The USA is getting serious with the announced port fees for Chinese or Chinese-built ships.
The threat has been floating around for a few weeks, but now it is becoming concrete. The fees announced by the USA for port calls will become due in around six months’ time.
The new “penalty fees” will affect all ships built in China. According to the Americans, there will be two variants of billing, whereby the more expensive of the two will always apply.
Either $120 per unloaded container will have to be paid for port calls in the USA from mid-October, with the amount to be increased to $250 over the next three years. Alternatively, $18 per ship tonne will be payable, rising to $33 per tonne after three years. A ship transporting 8,000 containers would therefore have to pay just under $1 million.
Ships in Chinese ownership or under Chinese control will be hit even harder. They will have to pay a flat rate of $50 per net tonne. The amount will then rise to $140 by 2028.
The fee is to be levied once per voyage, regardless of the number of port calls, and a maximum of five times per year. However, it does not apply to container ships with a capacity of less than 4,000 TEU. However, the fee is waived for calls in the Great Lakes, the Caribbean and the US territories and generally for routes of less than 2,000 nm.

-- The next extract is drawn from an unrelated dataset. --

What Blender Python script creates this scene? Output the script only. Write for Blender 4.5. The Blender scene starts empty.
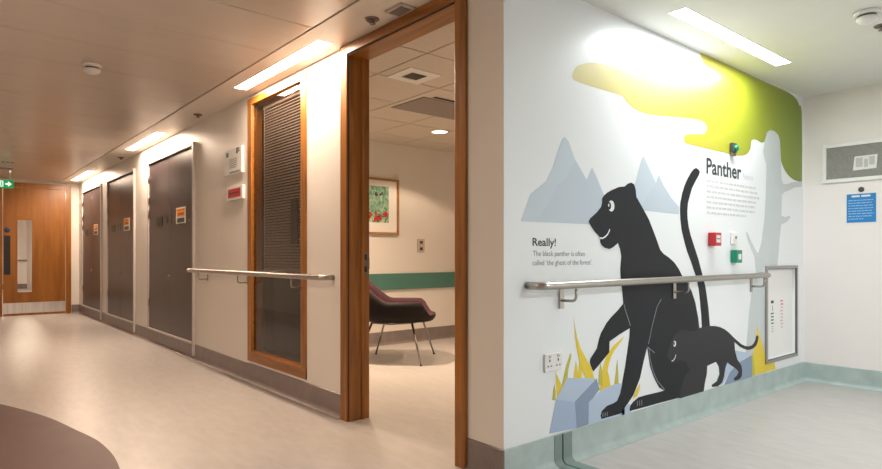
import bpy, bmesh, math, random
from mathutils import Vector
random.seed(4)
S = bpy.context.scene
COL = S.collection
PI = math.pi

# ------------------------------------------------------------------ materials
def new_mat(name):
    m = bpy.data.materials.new(name); m.use_nodes = True
    return m, m.node_tree.nodes, m.node_tree.links, m.node_tree.nodes['Principled BSDF']

def plain(name, col, rough=.5, metal=0., spec=.5, var=0., scale=6., stretch=(1, 1, 1), bump=0.):
    m, n, l, p = new_mat(name)
    p.inputs['Roughness'].default_value = rough
    p.inputs['Metallic'].default_value = metal
    p.inputs['Specular IOR Level'].default_value = spec
    tc = n.new('ShaderNodeTexCoord'); mp = n.new('ShaderNodeMapping'); mp.inputs['Scale'].default_value = stretch
    no = n.new('ShaderNodeTexNoise'); no.inputs['Scale'].default_value = scale; no.inputs['Detail'].default_value = 5
    l.new(tc.outputs['Object'], mp.inputs['Vector']); l.new(mp.outputs['Vector'], no.inputs['Vector'])
    cr = n.new('ShaderNodeValToRGB')
    e = cr.color_ramp.elements
    e[0].position = .3; e[1].position = .7
    e[0].color = [c * (1 - var) for c in col] + [1]
    e[1].color = [min(1, c * (1 + var)) for c in col] + [1]
    l.new(no.outputs['Fac'], cr.inputs['Fac']); l.new(cr.outputs['Color'], p.inputs['Base Color'])
    if bump:
        b = n.new('ShaderNodeBump'); b.inputs['Strength'].default_value = bump; b.inputs['Distance'].default_value = .002
        l.new(no.outputs['Fac'], b.inputs['Height']); l.new(b.outputs['Normal'], p.inputs['Normal'])
    return m

def wood(name, dark, light, axis='Z', rough=.35, scale=5.):
    m, n, l, p = new_mat(name)
    st = {'Z': (5, 5, .35), 'Y': (5, .35, 5), 'X': (.35, 5, 5)}[axis]
    tc = n.new('ShaderNodeTexCoord'); mp = n.new('ShaderNodeMapping'); mp.inputs['Scale'].default_value = st
    l.new(tc.outputs['Object'], mp.inputs['Vector'])
    no = n.new('ShaderNodeTexNoise'); no.inputs['Scale'].default_value = scale; no.inputs['Detail'].default_value = 7
    no.inputs['Distortion'].default_value = .6
    l.new(mp.outputs['Vector'], no.inputs['Vector'])
    cr = n.new('ShaderNodeValToRGB'); e = cr.color_ramp.elements
    e[0].position = .32; e[1].position = .68; e[0].color = dark + (1,); e[1].color = light + (1,)
    l.new(no.outputs['Fac'], cr.inputs['Fac']); l.new(cr.outputs['Color'], p.inputs['Base Color'])
    p.inputs['Roughness'].default_value = rough
    return m

def emit(name, col, strength):
    m, n, l, p = new_mat(name)
    p.inputs['Base Color'].default_value = col + (1,)
    p.inputs['Emission Color'].default_value = col + (1,)
    p.inputs['Emission Strength'].default_value = strength
    return m

def glass(name, tint=(1, 1, 1), ior=1.5):
    m, n, l, p = new_mat(name)
    n.remove(p)
    out = n['Material Output']
    tr = n.new('ShaderNodeBsdfTransparent'); tr.inputs['Color'].default_value = tint + (1,)
    gl = n.new('ShaderNodeBsdfGlossy'); gl.inputs['Roughness'].default_value = .03
    fr = n.new('ShaderNodeFresnel'); ge = n.new('ShaderNodeNewGeometry')
    ma = n.new('ShaderNodeMath'); ma.operation = 'MULTIPLY_ADD'          # index seen from either side of the thin pane
    ma.inputs[1].default_value = 1 / ior - ior; ma.inputs[2].default_value = ior
    l.new(ge.outputs['Backfacing'], ma.inputs[0]); l.new(ma.outputs[0], fr.inputs['IOR'])
    mx = n.new('ShaderNodeMixShader')
    l.new(fr.outputs['Fac'], mx.inputs['Fac']); l.new(tr.outputs[0], mx.inputs[1]); l.new(gl.outputs[0], mx.inputs[2])
    l.new(mx.outputs[0], out.inputs['Surface'])
    return m

def canopy_mat():
    # printed leaf colour: lemon to green at the trunk; tip paled as painted glare
    m, n, l, p = new_mat('printed lime canopy')
    tc = n.new('ShaderNodeTexCoord'); sp = n.new('ShaderNodeSeparateXYZ'); l.new(tc.outputs['Object'], sp.inputs[0])
    mr = n.new('ShaderNodeMapRange'); mr.inputs['From Min'].default_value = CAN0; mr.inputs['From Max'].default_value = CAN1
    l.new(sp.outputs['X'], mr.inputs['Value'])
    cr = n.new('ShaderNodeValToRGB'); e = cr.color_ramp.elements
    e[0].position = 0; e[0].color = (.56, .48, .15, 1)
    e[1].position = 1; e[1].color = (.185, .27, .012, 1)
    k = e.new(.42); k.color = (.50, .42, .05, 1)
    k = e.new(.68); k.color = (.33, .36, .02, 1)
    l.new(mr.outputs[0], cr.inputs['Fac']); l.new(cr.outputs['Color'], p.inputs['Base Color'])
    p.inputs['Roughness'].default_value = .4
    return m
CAN0, CAN1 = .35, 3.5     # along the mural, from its own base point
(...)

US ships and ships in ballast are also exempt from the fee. The fee can also be suspended for up to three years if a shipowner orders and takes delivery of a US-built ship with the same capacity.
This means that the costs are somewhat lower than expected. Originally, there was to be a sliding scale of fees according to the proportion of Chinese ships in an operator’s fleet and a flat fee of up to $1 million per call if the proportion of ships from China was higher than 25% or more. A similar proposal based on the percentage of orders placed in China was also dropped by the US administration.